IHU On-Line – Quem são as pessoas assassinadas e as que estão na “lista”?
Henri des Roziers – Estão pressionando vários ocupantes para sair da fazenda. O grupo está assassinando pouco a pouco os trabalhadores rurais. Criaram uma nova associação para se opor a esses trabalhadores.
IHU On-Line – O senhor pode nos contar como é e quem comanda a fazenda Rio Cristalino?
Henri des Roziers – A fazenda pertence oficialmente a um proprietário, mas dentro dela há muitos ocupantes. Parte deles é de fazendeiros que criam o gado por todo lado, e outra é de famílias de trabalhadores rurais. Esse pessoal está pressionando para haver uma desapropriação da área. Quando, em 2008, a área foi ocupada, o superintendente do Incra veio com um deputado federal e uma deputada estadual e prometeram que dentro de noventa dias a fazenda seria desapropriada e transformada em projeto de assentamento. O pessoal se animou e confiou na promessa. Passado esse prazo, nada aconteceu, até hoje. A situação é grave, porque, se a fazenda não for desapropriada, as pessoas serão despejadas por decisão judicial. Por enquanto se espera a decisão do Incra.
IHU On-Line – O que o senhor achou da Carta-Compromisso contra o Trabalho Escravo assinada por Dilma e mais 12 governadores?
Henri des Roziers – Assinando compromisso a respeito da PEC 438 que trata do confisco e expropriação das fazendas ocupadas, penso que é muito importante a assinatura desse documento e que a PEC seja votada pelo Congresso. É fundamental que o futuro governo federal confirme o plano de Lula, se comprometendo a agilizar a votação da PEC para confiscar imediatamente qualquer fazenda flagrada pelo Ministério do Trabalho em situação de trabalho escravo. O confisco será destinado à Reforma Agrária, para assentamento de famílias rurais. Esse compromisso é muito importante, porque pode ajudar na luta contra o trabalho escravo.
IHU On-Line – As incidências de trabalho degradante na região sul do país eram mais raras, no entanto aumentaram ao longo dos últimos anos. O que isso significa?
Henri des Rosiers – Do ano passado para cá foram flagrados vários casos de trabalho escravo no Sul do Brasil. Em 2009 uma estatística apontou que o sul se tornava uma das regiões mais expressivas no trabalho escravo, em maior proporção até do que o norte. O crescimento do agronegócio no Sul é acompanhado de exploração a geração de trabalho escravo. Isso é preocupante.

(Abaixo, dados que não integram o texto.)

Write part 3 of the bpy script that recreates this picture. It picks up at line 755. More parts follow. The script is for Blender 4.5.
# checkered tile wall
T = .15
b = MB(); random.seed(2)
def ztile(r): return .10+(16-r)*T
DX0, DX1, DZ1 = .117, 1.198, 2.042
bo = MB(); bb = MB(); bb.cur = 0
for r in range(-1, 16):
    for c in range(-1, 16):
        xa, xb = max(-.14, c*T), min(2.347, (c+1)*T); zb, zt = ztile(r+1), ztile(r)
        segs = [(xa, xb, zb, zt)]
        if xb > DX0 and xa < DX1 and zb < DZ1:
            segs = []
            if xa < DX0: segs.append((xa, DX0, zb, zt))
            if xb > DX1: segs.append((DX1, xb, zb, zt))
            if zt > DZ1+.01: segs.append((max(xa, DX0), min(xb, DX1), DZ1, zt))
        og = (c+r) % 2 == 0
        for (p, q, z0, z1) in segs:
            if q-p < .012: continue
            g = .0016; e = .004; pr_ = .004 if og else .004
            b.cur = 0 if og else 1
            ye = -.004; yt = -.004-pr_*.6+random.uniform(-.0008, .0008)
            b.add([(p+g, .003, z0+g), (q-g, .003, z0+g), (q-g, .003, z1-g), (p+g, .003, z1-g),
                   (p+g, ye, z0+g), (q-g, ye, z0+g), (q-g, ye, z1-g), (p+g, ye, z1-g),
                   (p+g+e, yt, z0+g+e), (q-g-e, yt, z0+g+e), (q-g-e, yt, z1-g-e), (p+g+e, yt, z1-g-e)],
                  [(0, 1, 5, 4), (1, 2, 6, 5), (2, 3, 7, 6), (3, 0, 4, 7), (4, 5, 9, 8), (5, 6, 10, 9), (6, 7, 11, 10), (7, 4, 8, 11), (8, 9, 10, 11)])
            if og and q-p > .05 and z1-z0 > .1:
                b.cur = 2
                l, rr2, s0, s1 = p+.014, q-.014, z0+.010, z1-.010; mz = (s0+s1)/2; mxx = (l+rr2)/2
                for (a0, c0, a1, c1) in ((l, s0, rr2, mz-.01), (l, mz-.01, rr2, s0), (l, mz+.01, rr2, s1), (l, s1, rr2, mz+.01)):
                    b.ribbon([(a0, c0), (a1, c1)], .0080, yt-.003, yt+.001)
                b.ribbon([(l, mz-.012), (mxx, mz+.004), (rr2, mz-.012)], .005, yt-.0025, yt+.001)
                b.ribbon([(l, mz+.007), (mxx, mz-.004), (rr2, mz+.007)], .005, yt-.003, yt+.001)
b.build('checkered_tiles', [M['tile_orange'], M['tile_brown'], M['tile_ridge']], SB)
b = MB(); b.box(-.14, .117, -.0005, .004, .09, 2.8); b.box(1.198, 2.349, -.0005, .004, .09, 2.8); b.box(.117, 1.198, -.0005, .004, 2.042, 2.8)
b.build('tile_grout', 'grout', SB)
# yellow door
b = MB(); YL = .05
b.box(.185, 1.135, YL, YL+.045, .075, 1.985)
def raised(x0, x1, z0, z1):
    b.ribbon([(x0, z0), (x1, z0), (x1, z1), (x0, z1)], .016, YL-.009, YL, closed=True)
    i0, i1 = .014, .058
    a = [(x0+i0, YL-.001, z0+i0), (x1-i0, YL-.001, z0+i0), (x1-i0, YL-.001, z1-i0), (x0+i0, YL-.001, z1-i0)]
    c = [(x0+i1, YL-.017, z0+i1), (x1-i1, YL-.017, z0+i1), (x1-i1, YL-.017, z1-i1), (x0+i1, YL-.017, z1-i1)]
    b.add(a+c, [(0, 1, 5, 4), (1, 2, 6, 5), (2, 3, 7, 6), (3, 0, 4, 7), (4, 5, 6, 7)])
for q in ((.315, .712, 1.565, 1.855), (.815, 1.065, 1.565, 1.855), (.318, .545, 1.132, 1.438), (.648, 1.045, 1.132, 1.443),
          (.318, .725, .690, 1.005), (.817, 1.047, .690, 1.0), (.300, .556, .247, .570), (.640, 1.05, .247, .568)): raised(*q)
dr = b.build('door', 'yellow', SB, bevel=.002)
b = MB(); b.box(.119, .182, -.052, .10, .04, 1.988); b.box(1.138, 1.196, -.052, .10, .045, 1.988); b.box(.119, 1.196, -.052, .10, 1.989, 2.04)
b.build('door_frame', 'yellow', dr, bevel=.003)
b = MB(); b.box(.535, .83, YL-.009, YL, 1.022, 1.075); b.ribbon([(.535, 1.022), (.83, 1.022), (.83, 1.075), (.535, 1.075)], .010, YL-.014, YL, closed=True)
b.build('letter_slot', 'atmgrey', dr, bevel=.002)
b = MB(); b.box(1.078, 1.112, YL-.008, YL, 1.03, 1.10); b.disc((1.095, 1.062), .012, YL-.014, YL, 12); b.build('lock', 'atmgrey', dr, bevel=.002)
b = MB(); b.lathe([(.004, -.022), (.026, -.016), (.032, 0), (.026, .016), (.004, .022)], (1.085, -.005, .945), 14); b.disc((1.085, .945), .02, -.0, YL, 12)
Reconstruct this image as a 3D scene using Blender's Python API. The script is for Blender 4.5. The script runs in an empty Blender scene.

IHU On-Line – Quais são os desafios e sinais de esperança hoje?
Henri des Rosiers – Tem havido uma conscientização nos últimos anos, no Brasil inteiro, sobre a realidade e gravidade do trabalho escravo. Isso é fundamental. Acompanhei essa problemática desde os anos 1990. De lá para cá, tem sido feito um trabalho de denúncia à opinião pública, que tomou consciência dessa prática. Quando a sociedade civil se dá conta do crime grave que isso representa e passa a exigir mudanças, isso representa ares de esperança.